The system leaned punitive. There were people inside it who believed in rehabilitation, but the structure was built around compliance and consequences. Whether someone actually reintegrated after leaving was harder to measure, and we didn't track it very well. What I did see was that the juvenile side showed more results than the adult side.

A few years ago, I conducted a safety survey in the Cully neighborhood. I'd worked on community safety in the district with police officers at the Northeast Precinct. We asked residents directly: what makes you feel safe? People talked about drug activities happening yards from where they lived, about needing cameras, about youth violence and car break-ins and assaults where nobody responded. The common thread was that they wanted someone paying attention to their neighborhood.

That survey led to Bienestar Youth Services, a program I created with no directive and no budget. I fund it by redirecting resources from my existing programs and recruiting volunteers. We work with about 50 kids, ages 7 to 18, in Cully and the surrounding areas, most of them first-generation Americans from immigrant communities. For the first time, we're seeing gang recruitment reach into these communities, something that didn't exist a generation ago.

The program costs a fraction of processing one juvenile through the justice system. Every kid who stays in school and stays out of trouble is one fewer person entering it.

Opportunities

Tracking whether people who leave the justice system actually reintegrate, find work, stay housed, stay out, should be standard. When it is, it shows the public whether the investment is working, and it shows the officers and case managers what their work is producing.
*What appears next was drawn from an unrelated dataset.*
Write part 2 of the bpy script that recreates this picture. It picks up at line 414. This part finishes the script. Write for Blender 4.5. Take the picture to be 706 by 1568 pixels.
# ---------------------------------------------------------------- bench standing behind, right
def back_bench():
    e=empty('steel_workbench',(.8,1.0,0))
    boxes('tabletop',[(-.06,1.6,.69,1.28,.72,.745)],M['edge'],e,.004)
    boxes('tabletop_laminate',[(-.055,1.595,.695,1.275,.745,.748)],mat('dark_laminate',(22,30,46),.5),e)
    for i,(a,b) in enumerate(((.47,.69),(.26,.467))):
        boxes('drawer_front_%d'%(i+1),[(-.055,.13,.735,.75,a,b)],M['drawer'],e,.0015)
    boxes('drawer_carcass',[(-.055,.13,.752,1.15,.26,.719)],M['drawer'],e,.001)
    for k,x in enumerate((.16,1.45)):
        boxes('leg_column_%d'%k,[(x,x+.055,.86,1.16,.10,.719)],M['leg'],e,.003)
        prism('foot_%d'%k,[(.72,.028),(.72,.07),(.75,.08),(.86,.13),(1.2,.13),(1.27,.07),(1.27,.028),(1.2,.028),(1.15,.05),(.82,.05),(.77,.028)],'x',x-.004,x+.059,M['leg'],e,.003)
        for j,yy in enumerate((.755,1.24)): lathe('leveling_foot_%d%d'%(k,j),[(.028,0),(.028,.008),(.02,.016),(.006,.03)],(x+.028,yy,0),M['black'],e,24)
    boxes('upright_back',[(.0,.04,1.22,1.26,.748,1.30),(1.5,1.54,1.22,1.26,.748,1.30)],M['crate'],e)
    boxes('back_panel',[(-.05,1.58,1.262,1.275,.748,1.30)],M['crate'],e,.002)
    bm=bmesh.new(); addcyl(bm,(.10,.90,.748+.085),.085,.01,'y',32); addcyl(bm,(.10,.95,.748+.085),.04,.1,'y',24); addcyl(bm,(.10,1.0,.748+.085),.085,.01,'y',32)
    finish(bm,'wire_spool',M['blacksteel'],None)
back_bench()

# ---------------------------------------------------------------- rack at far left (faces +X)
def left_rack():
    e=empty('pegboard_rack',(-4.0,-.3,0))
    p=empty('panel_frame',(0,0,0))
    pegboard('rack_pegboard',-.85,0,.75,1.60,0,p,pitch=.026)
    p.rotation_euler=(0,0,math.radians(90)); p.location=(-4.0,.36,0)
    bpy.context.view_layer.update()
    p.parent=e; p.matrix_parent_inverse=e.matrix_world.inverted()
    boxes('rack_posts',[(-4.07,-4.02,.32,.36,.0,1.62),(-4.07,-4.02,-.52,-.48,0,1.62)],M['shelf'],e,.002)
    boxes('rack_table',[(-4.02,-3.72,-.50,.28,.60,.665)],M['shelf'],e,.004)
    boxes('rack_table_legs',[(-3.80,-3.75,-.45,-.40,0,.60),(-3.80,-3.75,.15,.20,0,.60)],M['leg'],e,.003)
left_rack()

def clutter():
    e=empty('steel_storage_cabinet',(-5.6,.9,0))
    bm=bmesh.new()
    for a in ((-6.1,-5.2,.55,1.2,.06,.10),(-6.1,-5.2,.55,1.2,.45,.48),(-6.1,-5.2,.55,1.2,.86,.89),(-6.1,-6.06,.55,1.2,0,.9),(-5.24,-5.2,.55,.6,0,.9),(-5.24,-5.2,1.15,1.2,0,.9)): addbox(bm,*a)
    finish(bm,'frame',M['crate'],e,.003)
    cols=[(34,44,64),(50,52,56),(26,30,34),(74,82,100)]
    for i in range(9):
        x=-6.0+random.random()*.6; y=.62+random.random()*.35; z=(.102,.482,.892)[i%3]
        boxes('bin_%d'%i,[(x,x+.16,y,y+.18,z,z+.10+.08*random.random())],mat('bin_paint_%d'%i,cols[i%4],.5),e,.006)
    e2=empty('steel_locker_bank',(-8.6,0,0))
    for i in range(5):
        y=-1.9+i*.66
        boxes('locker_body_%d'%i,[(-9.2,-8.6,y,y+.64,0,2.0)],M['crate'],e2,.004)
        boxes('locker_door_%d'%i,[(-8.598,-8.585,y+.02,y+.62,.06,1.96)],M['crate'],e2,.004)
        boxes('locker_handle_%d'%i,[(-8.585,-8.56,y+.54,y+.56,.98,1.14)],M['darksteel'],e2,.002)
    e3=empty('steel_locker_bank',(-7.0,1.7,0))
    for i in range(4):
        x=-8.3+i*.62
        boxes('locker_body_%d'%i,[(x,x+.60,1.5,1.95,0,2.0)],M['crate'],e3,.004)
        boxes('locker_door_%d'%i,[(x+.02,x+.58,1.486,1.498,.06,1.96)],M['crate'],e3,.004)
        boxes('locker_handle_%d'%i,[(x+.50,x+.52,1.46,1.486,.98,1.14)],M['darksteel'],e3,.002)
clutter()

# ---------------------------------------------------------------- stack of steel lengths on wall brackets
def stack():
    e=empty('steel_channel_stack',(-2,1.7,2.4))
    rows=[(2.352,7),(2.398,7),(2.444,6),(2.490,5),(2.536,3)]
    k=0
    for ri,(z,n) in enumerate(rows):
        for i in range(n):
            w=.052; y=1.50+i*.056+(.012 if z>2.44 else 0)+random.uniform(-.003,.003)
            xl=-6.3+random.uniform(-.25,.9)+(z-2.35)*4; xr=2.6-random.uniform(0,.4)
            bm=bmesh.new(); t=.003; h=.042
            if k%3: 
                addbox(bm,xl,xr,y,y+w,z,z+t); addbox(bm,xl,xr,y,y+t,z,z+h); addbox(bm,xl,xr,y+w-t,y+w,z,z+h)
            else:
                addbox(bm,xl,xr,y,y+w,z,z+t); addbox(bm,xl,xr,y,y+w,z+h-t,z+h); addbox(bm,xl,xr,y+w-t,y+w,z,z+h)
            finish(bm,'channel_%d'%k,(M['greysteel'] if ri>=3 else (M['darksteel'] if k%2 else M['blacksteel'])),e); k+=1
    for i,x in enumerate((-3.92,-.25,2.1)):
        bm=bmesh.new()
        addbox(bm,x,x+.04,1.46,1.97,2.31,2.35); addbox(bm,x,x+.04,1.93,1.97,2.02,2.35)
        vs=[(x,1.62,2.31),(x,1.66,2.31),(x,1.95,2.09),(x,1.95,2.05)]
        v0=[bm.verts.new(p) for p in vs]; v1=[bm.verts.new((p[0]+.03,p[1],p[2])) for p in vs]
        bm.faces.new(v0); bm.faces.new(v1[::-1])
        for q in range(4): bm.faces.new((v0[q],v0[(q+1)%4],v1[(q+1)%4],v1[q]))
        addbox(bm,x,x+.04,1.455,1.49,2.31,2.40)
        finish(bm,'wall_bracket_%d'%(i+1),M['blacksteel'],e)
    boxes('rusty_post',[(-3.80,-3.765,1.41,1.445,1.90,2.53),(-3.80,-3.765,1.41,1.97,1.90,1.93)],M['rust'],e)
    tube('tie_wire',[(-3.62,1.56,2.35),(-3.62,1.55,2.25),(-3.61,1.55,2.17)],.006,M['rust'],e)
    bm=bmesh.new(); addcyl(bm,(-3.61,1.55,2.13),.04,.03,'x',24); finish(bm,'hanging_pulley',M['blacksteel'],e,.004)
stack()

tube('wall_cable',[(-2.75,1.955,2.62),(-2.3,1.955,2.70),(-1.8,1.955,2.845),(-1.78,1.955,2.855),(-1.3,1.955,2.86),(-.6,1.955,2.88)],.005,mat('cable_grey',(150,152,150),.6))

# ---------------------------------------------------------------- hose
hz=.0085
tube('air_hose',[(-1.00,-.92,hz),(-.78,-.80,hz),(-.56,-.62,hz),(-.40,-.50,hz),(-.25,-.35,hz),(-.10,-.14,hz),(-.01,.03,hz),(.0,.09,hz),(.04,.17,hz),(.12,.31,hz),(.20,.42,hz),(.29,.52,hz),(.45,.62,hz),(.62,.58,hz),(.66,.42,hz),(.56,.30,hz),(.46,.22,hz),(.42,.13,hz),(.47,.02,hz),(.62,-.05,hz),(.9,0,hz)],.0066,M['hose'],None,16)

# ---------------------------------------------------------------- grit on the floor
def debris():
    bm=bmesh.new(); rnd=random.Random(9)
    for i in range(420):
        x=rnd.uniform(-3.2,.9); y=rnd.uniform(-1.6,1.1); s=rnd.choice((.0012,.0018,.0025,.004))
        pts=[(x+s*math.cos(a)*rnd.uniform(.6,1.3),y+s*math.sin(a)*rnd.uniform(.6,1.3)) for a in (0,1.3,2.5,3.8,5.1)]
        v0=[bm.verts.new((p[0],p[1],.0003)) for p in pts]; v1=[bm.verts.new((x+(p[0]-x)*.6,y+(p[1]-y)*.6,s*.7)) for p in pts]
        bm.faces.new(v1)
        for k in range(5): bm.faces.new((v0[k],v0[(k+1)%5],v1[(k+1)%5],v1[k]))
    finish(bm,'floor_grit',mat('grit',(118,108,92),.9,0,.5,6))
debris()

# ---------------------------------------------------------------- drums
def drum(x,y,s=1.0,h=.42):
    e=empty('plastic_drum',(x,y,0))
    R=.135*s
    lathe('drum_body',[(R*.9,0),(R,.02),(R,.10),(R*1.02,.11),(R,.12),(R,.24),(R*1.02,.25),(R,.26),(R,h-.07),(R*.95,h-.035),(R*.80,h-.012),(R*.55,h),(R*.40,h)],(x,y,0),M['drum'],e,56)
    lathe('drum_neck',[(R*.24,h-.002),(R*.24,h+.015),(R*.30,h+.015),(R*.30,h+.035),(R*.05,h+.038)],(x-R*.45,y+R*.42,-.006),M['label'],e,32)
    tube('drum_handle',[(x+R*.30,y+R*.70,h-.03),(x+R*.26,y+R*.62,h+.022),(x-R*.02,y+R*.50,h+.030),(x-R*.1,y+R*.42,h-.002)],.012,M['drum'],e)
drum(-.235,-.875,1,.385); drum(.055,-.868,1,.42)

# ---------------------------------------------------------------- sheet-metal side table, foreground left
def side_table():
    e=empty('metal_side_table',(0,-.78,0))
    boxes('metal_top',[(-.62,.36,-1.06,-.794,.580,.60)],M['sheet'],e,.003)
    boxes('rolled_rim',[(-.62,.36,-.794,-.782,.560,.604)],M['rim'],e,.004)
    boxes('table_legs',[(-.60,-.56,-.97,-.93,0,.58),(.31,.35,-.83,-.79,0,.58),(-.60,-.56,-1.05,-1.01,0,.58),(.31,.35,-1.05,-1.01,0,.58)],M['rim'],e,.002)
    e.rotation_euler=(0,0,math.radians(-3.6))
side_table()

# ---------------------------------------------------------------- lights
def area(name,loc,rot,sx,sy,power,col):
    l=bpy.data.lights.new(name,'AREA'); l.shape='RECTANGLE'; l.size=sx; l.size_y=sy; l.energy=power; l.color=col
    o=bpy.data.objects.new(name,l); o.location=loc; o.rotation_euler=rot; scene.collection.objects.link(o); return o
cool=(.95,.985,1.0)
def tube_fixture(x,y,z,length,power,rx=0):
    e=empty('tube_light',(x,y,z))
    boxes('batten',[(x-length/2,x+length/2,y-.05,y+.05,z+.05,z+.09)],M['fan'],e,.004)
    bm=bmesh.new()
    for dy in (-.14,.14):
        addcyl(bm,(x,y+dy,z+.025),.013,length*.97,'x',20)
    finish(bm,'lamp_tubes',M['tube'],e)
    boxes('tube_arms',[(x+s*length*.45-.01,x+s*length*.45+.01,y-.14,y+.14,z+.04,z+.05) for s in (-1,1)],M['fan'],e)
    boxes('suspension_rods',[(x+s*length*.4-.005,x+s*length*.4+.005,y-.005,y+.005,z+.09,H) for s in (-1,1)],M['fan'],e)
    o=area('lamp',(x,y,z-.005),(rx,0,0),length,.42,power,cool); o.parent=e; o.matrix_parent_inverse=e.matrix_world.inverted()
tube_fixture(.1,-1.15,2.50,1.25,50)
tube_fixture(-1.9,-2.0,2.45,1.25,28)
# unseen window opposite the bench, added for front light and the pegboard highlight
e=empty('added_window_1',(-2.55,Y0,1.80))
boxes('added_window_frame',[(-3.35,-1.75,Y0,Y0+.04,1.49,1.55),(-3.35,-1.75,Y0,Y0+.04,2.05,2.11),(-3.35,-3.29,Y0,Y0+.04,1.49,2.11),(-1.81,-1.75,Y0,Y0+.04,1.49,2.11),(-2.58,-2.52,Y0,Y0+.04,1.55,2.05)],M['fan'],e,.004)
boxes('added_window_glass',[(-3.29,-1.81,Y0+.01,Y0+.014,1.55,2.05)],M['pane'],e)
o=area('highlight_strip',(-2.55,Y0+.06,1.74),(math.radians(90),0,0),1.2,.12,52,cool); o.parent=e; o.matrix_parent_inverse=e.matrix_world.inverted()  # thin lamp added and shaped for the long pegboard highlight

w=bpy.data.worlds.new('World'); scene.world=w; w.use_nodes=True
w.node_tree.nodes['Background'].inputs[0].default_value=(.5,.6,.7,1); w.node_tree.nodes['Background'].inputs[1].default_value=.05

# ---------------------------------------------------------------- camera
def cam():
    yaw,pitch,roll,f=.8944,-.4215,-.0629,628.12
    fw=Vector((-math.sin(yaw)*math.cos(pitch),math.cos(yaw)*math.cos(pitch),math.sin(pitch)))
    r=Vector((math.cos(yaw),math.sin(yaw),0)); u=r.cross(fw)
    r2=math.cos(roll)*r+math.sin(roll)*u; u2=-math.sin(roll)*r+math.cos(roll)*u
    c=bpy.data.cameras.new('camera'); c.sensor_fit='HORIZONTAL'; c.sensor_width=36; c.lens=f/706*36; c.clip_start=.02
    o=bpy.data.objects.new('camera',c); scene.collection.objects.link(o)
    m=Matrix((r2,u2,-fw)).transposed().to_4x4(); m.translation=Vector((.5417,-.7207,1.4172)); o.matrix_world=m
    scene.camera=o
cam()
The Cully survey showed that residents know what their neighborhoods need: cameras, community safety networks, youth programs. Those investments are far less expensive than the justice system, and they keep people, especially young people, from entering it in the first place.

When the county doesn't have enough behavioral health professionals, police end up responding to mental health crises. That's not what they're trained for, and the outcomes are worse for everyone, the person in crisis and the officer.

Commissioners vote on the budget every year. That's where these changes start.